To do :: Set the lines down again exactly, first line through the line that contains "R = math.radians", with no pictures.

Supplied material ::
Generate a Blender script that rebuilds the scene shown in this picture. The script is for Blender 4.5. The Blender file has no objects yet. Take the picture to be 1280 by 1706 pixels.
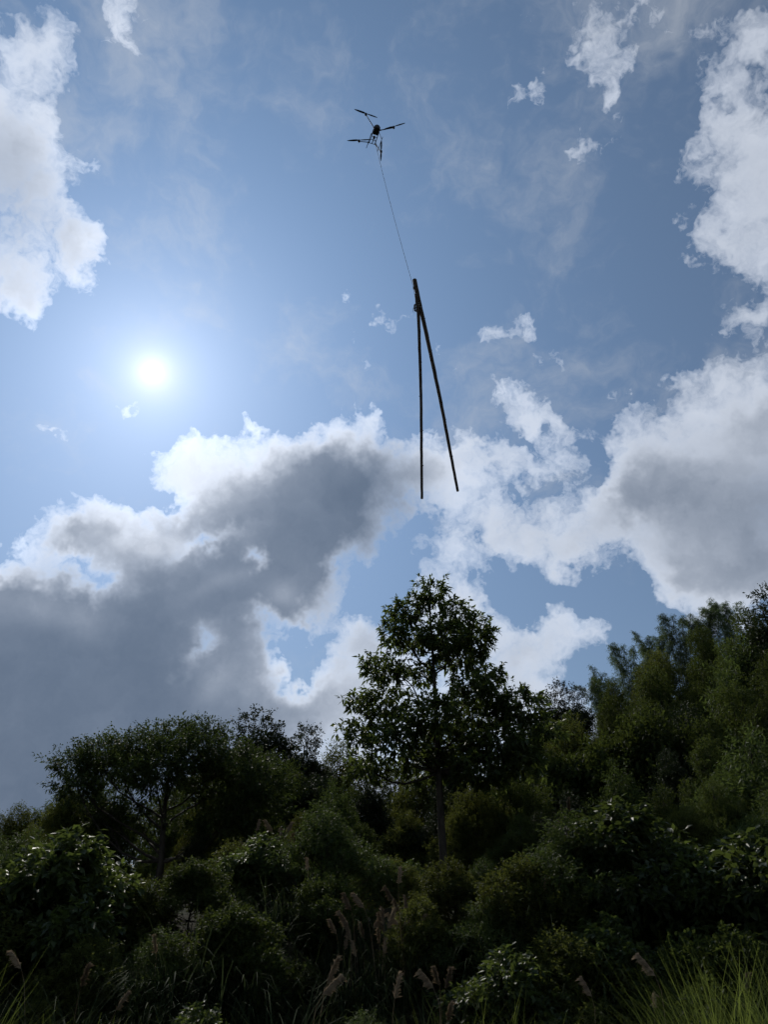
import bpy, math, random
import numpy as np
from mathutils import Vector, Matrix, Euler

scene = bpy.context.scene
R = math.radians

# ------------------------------------------------------------------ camera
cam_data = bpy.data.cameras.new('camera')
cam = bpy.data.objects.new('camera', cam_data)
scene.collection.objects.link(cam)
cam.location = (0, 0, 1.6)
cam.rotation_euler = (R(90 + 30), 0, 0)
cam_data.sensor_fit = 'VERTICAL'
cam_data.angle = 2 * math.atan(853 / 1283)
cam_data.clip_end = 5000
scene.camera = cam

# ------------------------------------------------------------------ sun and sky
SUN_AZ, SUN_EL = -21.2, 38.3          # degrees; azimuth clockwise from +Y
sun_dir = Vector((math.sin(R(SUN_AZ)) * math.cos(R(SUN_EL)),
                  math.cos(R(SUN_AZ)) * math.cos(R(SUN_EL)), math.sin(R(SUN_EL))))
sun_data = bpy.data.lights.new('sun', 'SUN')
sun_data.energy = 2.6
sun_data.angle = R(0.6)
sun_data.color = (1.0, 0.95, 0.86)
sun = bpy.data.objects.new('sun', sun_data)
sun.rotation_euler = sun_dir.to_track_quat('Z', 'Y').to_euler()
sun.location = (-20, 60, 60)
scene.collection.objects.link(sun)

scene.view_settings.view_transform = 'Standard'
scene.view_settings.look = 'None'
scene.view_settings.exposure = 0.0
scene.view_settings.gamma = 1.0
scene.cycles.use_denoising = True
scene.cycles.use_adaptive_sampling = True
scene.cycles.adaptive_threshold = 0.02
scene.cycles.adaptive_min_samples = 12
scene.cycles.max_bounces = 3
scene.cycles.diffuse_bounces = 2
scene.cycles.transmission_bounces = 4
scene.cycles.transparent_max_bounces = 6

# clouds by world direction: azimuth, elevation, half width, half height (degrees), roll, thickness
CLOUDS = [
    (-9.3, 31.1, 6.60, 3.96, 15, 1.5),
    (-3.4, 31.2, 3.21, 4.01, 2, 1.5),
    (-6.0, 26.9, 2.88, 2.66, 3, 0.8),
    (-5.3, 24.0, 1.76, 2.20, -17, 0.5),
    (-18.1, 32.4, 3.38, 1.90, 34, 0.5),
    (-24.3, 26.4, 2.80, 2.32, 12, 0.85),
    (-14.9, 24.5, 9.80, 4.68, 7, 1.5),
    (-23.8, 18.4, 7.75, 4.26, 12, 1.5),
    (-17.0, 15.0, 10.41, 4.40, 9, 1.5),
    (-23.6, 10.3, 9.43, 4.35, 12, 1.5),
    (-28.0, 21.0, 2.07, 1.88, 14, 0.9),
    (-8.3, 24.6, 3.07, 3.50, 24, 0.8),
    (-24.4, 23.9, 1.98, 1.19, -8, -0.82),
    (-22.1, 23.0, 1.05, 1.45, 11, -0.9),
    (-18.8, 29.3, 2.10, 0.76, -6, -0.85),
    (-4.0, 25.8, 1.06, 2.66, -23, -0.85),
    (-8.0, 20.4, 1.04, 1.56, -26, -1.0),
    (-14.3, 27.2, 2.58, 0.69, 27, -0.81),
    (-14.2, 19.4, 0.75, 1.67, -23, -0.81),
    (-11.1, 19.6, 3.40, 2.98, 6, 0.5),
    (-32.1, 14.5, 7.50, 7.84, 16, 1.4),
    (-14.1, 9.3, 19.37, 3.10, 7, 1.2),
    (-0.5, 24.1, 1.86, 1.86, -35, -0.7),
    (-6.5, 18.8, 1.72, 1.21, 28, -0.8),
    (-21.1, 30.6, 1.24, 1.65, 10, -0.6),
    (-30.2, 26.2, 2.26, 2.26, 15, -0.8),
    (-25.1, 31.3, 2.80, 1.44, 27, -0.5),
    (1.1, 37.2, 1.76, 1.59, -1, -0.5),
    (-10.5, 26.4, 1.14, 0.87, -25, -1.3),
    (-9.5, 22.3, 1.13, 1.47, 35, -1.2),
    (5.3, 32.7, 3.77, 2.66, -3, 0.76),
    (12.4, 37.0, 2.37, 1.64, -6, 0.7),
    (16.6, 35.0, 3.40, 1.19, -23, 0.52),
    (12.1, 33.1, 4.13, 1.74, -1, 0.68),
    (7.5, 27.7, 3.75, 2.56, -4, 0.72),
    (13.0, 28.2, 3.68, 2.60, -6, 0.72),
    (15.1, 25.6, 2.77, 1.71, -7, 0.54),
    (2.7, 32.8, 2.00, 2.23, -1, 0.6),
    (11.8, 30.3, 3.92, 1.13, -6, 0.2),
    (17.1, 27.7, 1.69, 1.69, -8, 0.3),
    (18.6, 32.3, 0.93, 2.52, 1, -0.5),
    (12.4, 35.1, 2.16, 0.69, -6, -0.3),
    (8.1, 34.5, 2.20, 1.06, -4, 0.35),
    (27.4, 28.1, 6.05, 4.88, -13, 1.4),
    (22.6, 30.8, 3.27, 3.27, -11, 0.9),
    (31.7, 32.5, 4.50, 2.44, -15, 0.95),
    (22.4, 23.5, 3.02, 2.82, -11, 0.75),
    (27.6, 22.7, 4.58, 2.48, -13, 1.1),
    (19.9, 29.1, 2.29, 2.50, -10, 0.6),
    (-1.2, 19.1, 3.26, 2.61, 31, 0.85),
    (6.1, 21.2, 3.92, 3.48, -3, 0.78),
    (12.0, 19.6, 3.39, 1.78, -6, 0.72),
    (-6.7, 15.6, 4.22, 1.90, 3, 0.7),
    (9.9, 16.7, 6.31, 2.10, -5, 0.55),
    (13.7, 22.2, 1.11, 1.53, -7, 0.5),
    (15.7, 20.3, 2.71, 1.00, -20, 0.5),
    (2.2, 15.3, 8.49, 2.55, -1, 0.6),
    (18.0, 13.8, 9.83, 1.97, -9, 0.45),
    (11.0, 10.6, 19.95, 2.39, -6, 0.6),
    (4.9, 24.0, 3.09, 1.76, -2, 0.5),
    (13.4, 23.3, 4.71, 0.94, -7, -0.35),
    (19.4, 21.8, 1.64, 2.46, -10, -0.5),
    (0.0, 25.2, 2.22, 2.67, 0, -0.3),
    (-34.0, 44.9, 3.75, 4.11, 17, 0.9),
    (-38.2, 49.2, 2.67, 3.00, 20, 0.85),
    (-38.7, 54.3, 3.04, 2.88, 21, 0.72),
    (-28.6, 44.5, 1.58, 2.34, 34, 0.68),
    (-33.8, 40.9, 2.18, 1.27, 17, 0.5),
    (-32.2, 58.6, 1.30, 1.95, 18, 0.55),
    (35.8, 44.3, 3.16, 3.86, -18, 0.6),
    (30.8, 44.1, 2.40, 1.85, -16, 0.5),
    (34.6, 50.8, 2.91, 3.08, -48, 0.48),
    (37.7, 48.3, 2.36, 4.05, -19, 0.46),
    (39.5, 55.5, 3.77, 3.14, -21, 0.5),
    (29.9, 46.6, 0.96, 0.96, -15, 0.34),
    (25.8, 59.3, 2.35, 3.36, -25, 0.5),
    (25.3, 55.9, 1.41, 2.81, -4, 0.45),
    (17.6, 57.8, 1.97, 1.50, 20, 0.46),
    (20.1, 52.7, 2.44, 1.58, -1, 0.5),
    (0.3, 44.8, 2.80, 1.36, -10, 0.62),
    (15.4, 40.3, 2.19, 1.34, -23, 0.56),
    (32.9, 39.2, 2.21, 1.25, -16, 0.5),
    (27.6, 36.1, 4.30, 1.64, 11, 0.5),
    (-27.1, 32.9, 1.49, 0.79, -17, 0.66),
    (-0.8, 36.5, 1.50, 0.62, 0, 0.46),
    (-30.2, 33.3, 2.29, 1.52, -15, 0.2),
    (-22.6, 35.8, 1.14, 0.57, -4, 0.46),
    (10.8, 42.1, 1.91, 1.10, -6, 0.45),
    (-12.3, 62.8, 0.81, 0.68, 7, 0.46),
]

# the same kind of broken cumulus goes on round the sides (and, mirrored, behind)
CLOUDS += [(48, 40, 9, 6, 10, 1.1), (62, 22, 12, 6, -5, 1.3), (85, 45, 10, 6, 0, .9), (84, 16, 10, 4, 0, 1.2),
           (-52, 33, 9, 6, 0, 1.0), (-60, 16, 12, 5, 0, 1.4), (-70, 48, 11, 6, 12, .9), (-88, 24, 9, 5, 0, 1.2)]


class Nodes:
    def __init__(self, tree):
        self.t = tree

    def new(self, kind, **kw):
        n = self.t.nodes.new(kind)
        for k, v in kw.items():
            setattr(n, k, v)
        return n

    def put(self, sock, v):
        if isinstance(v, bpy.types.NodeSocket):
            self.t.links.new(v, sock)
        elif v is not None:
            sock.default_value = v

    def math(self, op, a, b=None, c=None, clamp=False):
        n = self.new('ShaderNodeMath', operation=op, use_clamp=clamp)
        for i, v in enumerate((a, b, c)):
            self.put(n.inputs[i], v)
        return n.outputs[0]

    def vec(self, op, a, b=None, scale=None):
        n = self.new('ShaderNodeVectorMath', operation=op)
        self.put(n.inputs[0], a)
        self.put(n.inputs[1], b)
        if scale is not None:
            self.put(n.inputs['Scale'], scale)
        return n.outputs['Value'] if op in ('DOT_PRODUCT', 'LENGTH', 'DISTANCE') else n.outputs['Vector']

    def vec3(self, op, a, b=None, c=None):
        n = self.new('ShaderNodeVectorMath', operation=op)
        for i, v in enumerate((a, b, c)):
            self.put(n.inputs[i], v)
        return n.outputs['Vector']

    def noise(self, v, scale, detail, rough=.5, lac=2.0, dist=0.0, out='Fac'):
        n = self.new('ShaderNodeTexNoise')
        self.put(n.inputs['Vector'], v)
        self.put(n.inputs['Scale'], scale)
        self.put(n.inputs['Detail'], detail)
        self.put(n.inputs['Roughness'], rough)
        self.put(n.inputs['Lacunarity'], lac)
        self.put(n.inputs['Distortion'], dist)
        return n.outputs[out]

    def ramp(self, v, a, b, c=0.0, d=1.0, kind='SMOOTHSTEP'):
        n = self.new('ShaderNodeMapRange', interpolation_type=kind)
        for i, x in enumerate((v, a, b, c, d)):
            self.put(n.inputs[i], x)
        return n.outputs[0]

    def mix(self, f, a, b, blend='MIX'):
        n = self.new('ShaderNodeMix', data_type='RGBA', blend_type=blend)
        self.put(n.inputs[0], f)
        self.put(n.inputs[6], a)
        self.put(n.inputs[7], b)
        return n.outputs[2]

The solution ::
Generate a Blender script that rebuilds the scene shown in this picture. The script is for Blender 4.5. The Blender file has no objects yet. Take the picture to be 1280 by 1706 pixels.
import bpy, math, random
import numpy as np
from mathutils import Vector, Matrix, Euler

scene = bpy.context.scene
R = math.radians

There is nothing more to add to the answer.